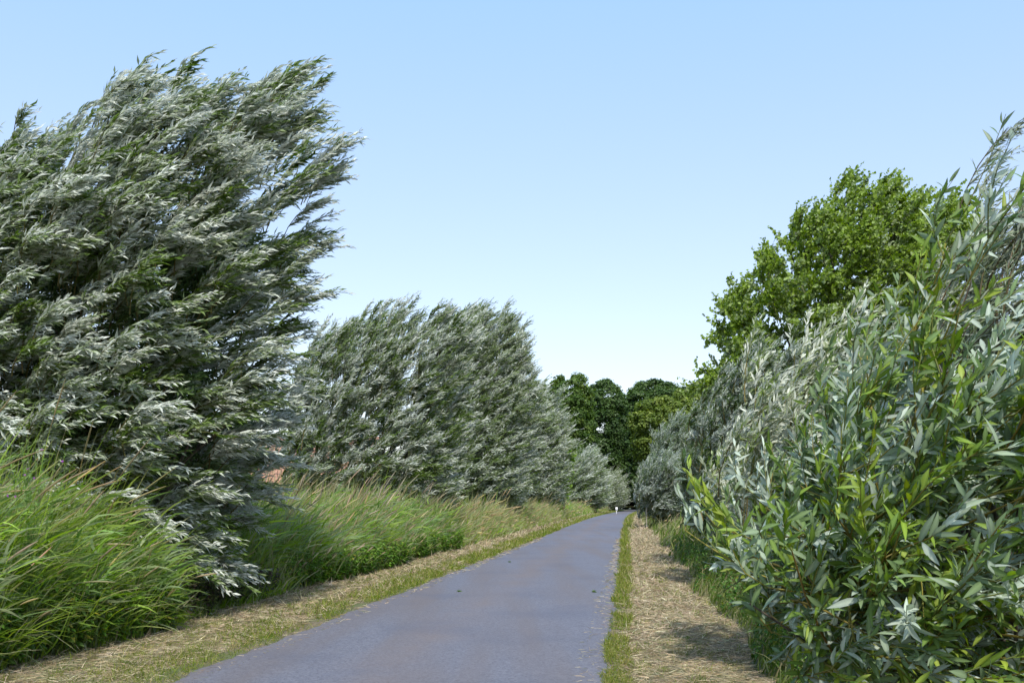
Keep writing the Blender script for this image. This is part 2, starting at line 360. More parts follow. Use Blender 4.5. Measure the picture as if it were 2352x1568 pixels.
for lab, Y, D, P, nb, r, _, lf, tn in LEFT:
    sc = Y/38; xs_ = [p[0] for p in P]; bx = at((min(xs_)+max(xs_))/2-15, 0, Y)[0]
    nm = 'white_willow' if Y < 100 else 'willow_bush'
    plant(nm, lab, 'tree' if Y < 100 else 'bush', (bx, Y+.3), [
        dict(pts=P, Y=Y, D=D, nb=int(nb*2.1), bl=1.2*sc**.8, ns=13, sl=.62*sc**.8, nl=12, leaf=lf, wind=(.65, -.1, .36), droop=.12, up=.9, out=.4, wb=.6, kind='kite', pal=WP, spread=.3, flow=.5, shell=.65, r0=.012, rs=.004, tone=tn, zmin=.3, sil=.1)],
        tipsin(P, Y, D, 9), r*sc**.5*.7, bendv=(-.3, 0, .3), group='willows lining the left side of the road')

HP = [(-700, 940), (-300, 900), (0, 930), (250, 900), (430, 930), (560, 960), (600, 1060), (600, 1165), (-700, 1165)]  # added dark hedge, blocks the light coming through the near willow's lower gaps
plant('backing_hedge', 'dark hedge added behind the left willow to block the bright horizon', 'hedge', (at(0, 0, 32)[0], 32), [
    dict(pts=HP, Y=32, D=1.4, nb=900, bl=1.1, ns=8, sl=.5, nl=8, leaf=(.20, .13), wind=(.3, 0, .2), droop=0, up=.8, out=.5, wb=.3, kind='kite', pal=([(.03, .055, .012), (.05, .085, .02), (.09, .13, .035)], None), spread=.6, flow=.2, shell=.5, r0=.012, zmin=.1)],
    tipsin(HP, 32, 1.2, 14), .06, mat=M_GRN, part='foliage')
# ------------------------------------------------------------------ right side
# near bush, big leaves
NB = [(1530, 1235), (1600, 1200), (1700, 1175), (1760, 1100), (1800, 1020), (1900, 960), (1990, 860), (2060, 740), (2105, 620), (2140, 500), (2175, 540), (2200, 720), (2300, 800), (2500, 820), (2750, 850), (2900, 1000), (2900, 1500),
      (2700, 1800), (2100, 1800), (1860, 1600), (1770, 1500), (1740, 1430), (1700, 1350), (1620, 1290)]
PN = ([(.20, .26, .03), (.13, .21, .02), (.10, .165, .035), (.12, .18, .075), (.19, .25, .16), (.38, .44, .37)], None)
root_args = dict(wind=(.30, -.12, .30), droop=.05, kind='lance', pal=PN, twig=(.27, .23, .05), spread=.55, flow=.22, r0=.009, rs=.0045, sil=.12, tone=.5, nup=.5, jl=.16)
bN = (3.05, 5.0)
plant('sallow_bush', 'large leaved willow bush filling the right foreground, yellow green stems', 'bush', bN, [
    dict(pts=NB, Y=4.9, D=1.5, nb=270, bl=.95, ns=7, sl=.5, nl=17, leaf=(.125, .0255), strag=.15, up=.35, out=1.05, wb=.35, dm=.9, shell=.6, bend=.22, **root_args),
    ], tipsin(NB, 4.9, 1.5, 24), .028, mat=M_WIL, smooth=True, sub=2)
# the feathery twiggy willow rising behind it at the right edge
FB = [(2190, 640), (2215, 540), (2240, 490), (2265, 450), (2290, 470), (2340, 430), (2420, 410), (2700, 300), (2900, 500), (2900, 1000), (2300, 1000), (2180, 800), (2170, 680)]
plant('white_willow', 'feathery narrow leaved willow with brown twigs rising above the near bush, right edge', 'tree', (5.4, 8.2), [
    dict(pts=FB, Y=8.0, D=1.5, nb=300, bl=1.1, ns=12, sl=.42, nl=14, leaf=(.10, .018), strag=.6, wind=(.8, 0, .25), droop=0, up=.9, out=.35, wb=.5, kind='kite',
         pal=([(.07, .10, .03), (.13, .17, .08), (.22, .26, .17), (.34, .37, .29)], None), twig=(.15, .11, .06), spread=.34, flow=.45, r0=.007, rs=.0022, shell=.5, tone=.4, sil=.18)],
    tipsin(FB, 8.0, 1.3, 12), .028, sub=1)
# silvery mid bush
MB_ = [(1640, 1000), (1680, 900), (1730, 850), (1800, 800), (1860, 770), (1900, 780), (1960, 800), (2050, 790), (2200, 800), (2400, 900), (2400, 1300), (1900, 1350), (1720, 1260), (1680, 1150)]
SP = ([(.10, .165, .025), (.17, .23, .06), (.28, .33, .18), (.46, .50, .38), (.60, .62, .52)], None)
plant('willow_bush', 'pale silvery willow bush with yellowish lower twigs below the poplar', 'bush', (4.0, 10.3), [
    dict(pts=MB_, Y=9.6, D=1.6, nb=300, bl=.95, ns=13, sl=.38, nl=15, leaf=(.10, .023), wind=(.45, -.1, .35), droop=.1, up=.75, out=.55, wb=.4, kind='hex',
         pal=SP, twig=(.22, .18, .06), spread=.4, flow=.3, r0=.006, rs=.0022, shell=.65, tone=.5, sil=.18)],
    tipsin(MB_, 9.6, 1.3, 22), .03)
RIGHT = [
 ('dense blue grey willow bush with dark hollows, behind the pale silvery bush', 19, 2.2,
  [(1590, 1010), (1620, 900), (1680, 830), (1740, 800), (1850, 830), (1950, 1000), (1950, 1200), (1760, 1230), (1620, 1215), (1600, 1120)], 380, (.12, .024), .5, .06),
 ('pale round willow bush leaning over the right verge, beside the road end', 62, 3.6,
  [(1464, 1130), (1468, 1090), (1490, 1060), (1520, 1045), (1550, 1060), (1575, 1110), (1575, 1180), (1540, 1192), (1490, 1180)], 420, (.24, .045), .5, .16),
 ('mid green willow bush with dark foot in the right hand row', 34, 2.4,
  [(1570, 1120), (1560, 1050), (1595, 960), (1640, 890), (1720, 900), (1760, 1150), (1700, 1230), (1600, 1215), (1570, 1190)], 360, (.15, .028), .4, -.12),
 ('grey crowned willow farther down the right side, against the dark wood', 95, 4.0,
  [(1495, 1020), (1520, 975), (1548, 945), (1575, 975), (1610, 930), (1660, 960), (1660, 1130), (1510, 1130), (1492, 1070)], 330, (.34, .06), .42, .05),
]
BG = ([(.06, .11, .02), (.11, .165, .055), (.21, .265, .17), (.36, .41, .34), (.50, .54, .48)], None)
for lab, Y, D, P, nb, lf, tn, sv_ in RIGHT:
    sc = max(Y/38, .5); xs_ = [p[0] for p in P]; bx = at((min(xs_)+max(xs_))/2+20, 0, Y)[0]
    plant('willow_bush', lab, 'bush', (bx, Y+.3), [
        dict(pts=P, Y=Y, D=D, nb=int(nb*1.5), bl=1.2*sc**.8, ns=13, sl=.55*sc**.8, nl=12, leaf=lf, wind=(.45, -.1, .3), droop=.12, up=.7, out=.6, wb=.4, kind='kite', pal=BG, spread=.34, flow=.4, shell=.7, r0=.012, rs=.004, tone=tn, zmin=.3, sil=sv_)],
        tipsin(P, Y, D, 12), .07*sc**.5, group='willow bushes lining the right side of the road')
# poplar
PO = [(1570, 900), (1590, 855), (1625, 845), (1640, 760), (1640, 700), (1660, 640), (1700, 660), (1730, 590), (1770, 545), (1800, 500), (1850, 490), (1900, 480), (1940, 420), (1965, 395), (1985, 430), (2020, 430), (2050, 480),
      (2095, 450), (2120, 450), (2150, 480), (2200, 490), (2230, 600), (2240, 900), (2100, 980), (1750, 960), (1650, 930)]
PP = ([(.11, .18, .015), (.17, .26, .025), (.23, .33, .045), (.25, .33, .12), (.34, .41, .24)], None)
plant('poplar_tree', 'bright green poplar with heart shaped leaves rising behind the right hand bushes', 'tree', (9.2, 24), [
    dict(pts=PO, Y=23.5, D=2.8, nb=900, bl=.95, ns=13, sl=.42, nl=9, leaf=(.088, .085), wind=(.3, 0, .12), droop=.05, up=.55, out=.7, wb=.3, kind='round', pal=PP, twig=(.20, .19, .14),
         spread=.75, flow=.15, shell=.6, r0=.012, rs=.003, tone=.28, nup=.25, bend=.15, zmin=1.5, strag=.25)],
    tipsin(PO, 23.5, 2.2, 9), .15, mat=M_GRN)
# small fresh poplar among the left willows
SPG = [(1262, 1150), (1275, 1120), (1288, 1105), (1292, 1060), (1302, 1020), (1313, 1050), (1308, 1085), (1312, 1105), (1292, 1140)]
plant('poplar_sapling', 'slender fresh green sapling standing between the left hand willows', 'tree', (at(1298, 0, 97)[0], 97.5), [
    dict(pts=SPG, Y=97.5, D=1.0, nb=75, bl=1.2, ns=8, sl=.6, nl=7, leaf=(.3, .28), wind=(.3, 0, .3), droop=0, up=1, out=.4, wb=.3, kind='round', pal=([(.10, .19, .02), (.17, .29, .03), (.24, .36, .06)], None), spread=.5, flow=.2, shell=.6, nup=.3)],
    [(at(1298, 0, 97)[0], 97.5, 5.0)], .07, mat=M_GRN)

# ------------------------------------------------------------------ woodland at the end of the road
def broadleaf(label, Y, D, P, nc, cr, per, leaf, cols, seed, tr=.4, base=None):
    xs_ = [p[0] for p in P]; bx = at(sum(xs_)/len(xs_), 0, Y)[0] if base is None else base
    root = empty('oak_tree', (bx, Y, 0), label, 'tree', 'woodland trees closing off the end of the road')
    nc = int(nc*1.8); per = int(per*.95); X, o, lo, hi = sample_crown(P, Y, D, nc, shell=.75); g = Geo()
    rr = cr*rng.uniform(.3, 1.1, nc); k = np.repeat(np.arange(nc), per); n = len(k)
    q = nrm(rnd(n)+o[k]*.5+np.array([0, 0, .35])); rad = rr[k][:, None]*rng.uniform(.3, 1.15, n)[:, None]
    Pt = X[k]+q*rad*np.array([1, 1, .75]); Nn = nrm(q+rnd(n, .45)+np.array([0, 0, .3])); Dd = nrm(np.cross(Nn, rnd(n)))
    tone_ = rng.random(nc)[k]*.6+rng.random(n)*.4; cols = np.array(cols); x = tone_*(len(cols)-1); i0 = np.minimum(x.astype(int), len(cols)-2); fr = (x-i0)[:, None]
    C = (cols[i0]*(1-fr)+cols[i0+1]*fr)*np.exp(rng.normal(size=(n, 1))*.15)
    ok = Pt[:, 2] > .4
    leaves(g, Pt[ok], Dd[ok], Nn[ok], leaf*rng.uniform(.5, 1.0, ok.sum()), leaf*.58, C[ok], 'round', .1)
    g.build('crown', M_GRN, root, loc=(bx, Y, 0))
    stems('trunk', (0, 0, 0), tipsin(P, Y, D, 7)-np.array([bx, Y, 0]), tr, root)
DG = [(.028, .06, .014), (.055, .105, .024), (.10, .155, .04)]
DG2 = [(.035, .075, .012), (.075, .135, .022), (.14, .195, .04)]
YG = [(.07, .12, .018), (.13, .19, .03), (.23, .28, .06)]
broadleaf('dark oak with a ragged top behind the left hand willows', 182, 7, [(1215, 940), (1240, 880), (1290, 870), (1330, 865), (1350, 900), (1360, 1000), (1355, 1100), (1330, 1165), (1180, 1165), (1180, 1000)], 300, 1.45, 150, .55, DG2, 1)
broadleaf('dark oak with a pointed notch beside the open sky, left of the road end', 214, 8, [(1345, 930), (1360, 885), (1395, 880), (1425, 905), (1432, 950), (1430, 1050), (1420, 1150), (1400, 1168), (1300, 1168), (1320, 1000)], 260, 1.7, 150, .62, DG, 2)
broadleaf('deep shaded oak standing straight across the end of the road', 262, 9, [(1395, 1000), (1430, 950), (1480, 945), (1520, 980), (1540, 1060), (1520, 1163), (1380, 1163)], 300, 2.0, 150, .85, DG, 3, .6)
broadleaf('rounded blackish green oak against the sky, right of the notch', 235, 9, [(1432, 920), (1455, 895), (1500, 880), (1530, 882), (1560, 900), (1580, 960), (1580, 1130), (1480, 1163), (1440, 1100)], 320, 1.9, 150, .75, DG, 4, .6)
broadleaf('yellow green tree right of the road end', 190, 7, [(1455, 960), (1480, 930), (1520, 912), (1560, 900), (1600, 905), (1630, 950), (1620, 1080), (1520, 1120), (1470, 1060)], 260, 1.5, 150, .6, YG, 5, .5)
broadleaf('dark oak half hidden by the poplar at the far right of the wood', 215, 8, [(1560, 900), (1590, 885), (1640, 870), (1720, 880), (1760, 1000), (1740, 1163), (1560, 1163)], 280, 1.8, 140, .7, DG, 6, .6)
broadleaf('dark oak deep in the wood seen only through the left hand willows', 200, 10, [(1120, 960), (1180, 930), (1260, 930), (1300, 1000), (1300, 1163), (1080, 1163)], 220, 1.9, 120, .8, DG, 7, .6)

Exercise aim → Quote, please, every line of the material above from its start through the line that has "left side of the road')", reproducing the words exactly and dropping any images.

Written answer →
Keep writing the Blender script for this image. This is part 2, starting at line 360. More parts follow. Use Blender 4.5. Measure the picture as if it were 2352x1568 pixels.
for lab, Y, D, P, nb, r, _, lf, tn in LEFT:
    sc = Y/38; xs_ = [p[0] for p in P]; bx = at((min(xs_)+max(xs_))/2-15, 0, Y)[0]
    nm = 'white_willow' if Y < 100 else 'willow_bush'
    plant(nm, lab, 'tree' if Y < 100 else 'bush', (bx, Y+.3), [
        dict(pts=P, Y=Y, D=D, nb=int(nb*2.1), bl=1.2*sc**.8, ns=13, sl=.62*sc**.8, nl=12, leaf=lf, wind=(.65, -.1, .36), droop=.12, up=.9, out=.4, wb=.6, kind='kite', pal=WP, spread=.3, flow=.5, shell=.65, r0=.012, rs=.004, tone=tn, zmin=.3, sil=.1)],
        tipsin(P, Y, D, 9), r*sc**.5*.7, bendv=(-.3, 0, .3), group='willows lining the left side of the road')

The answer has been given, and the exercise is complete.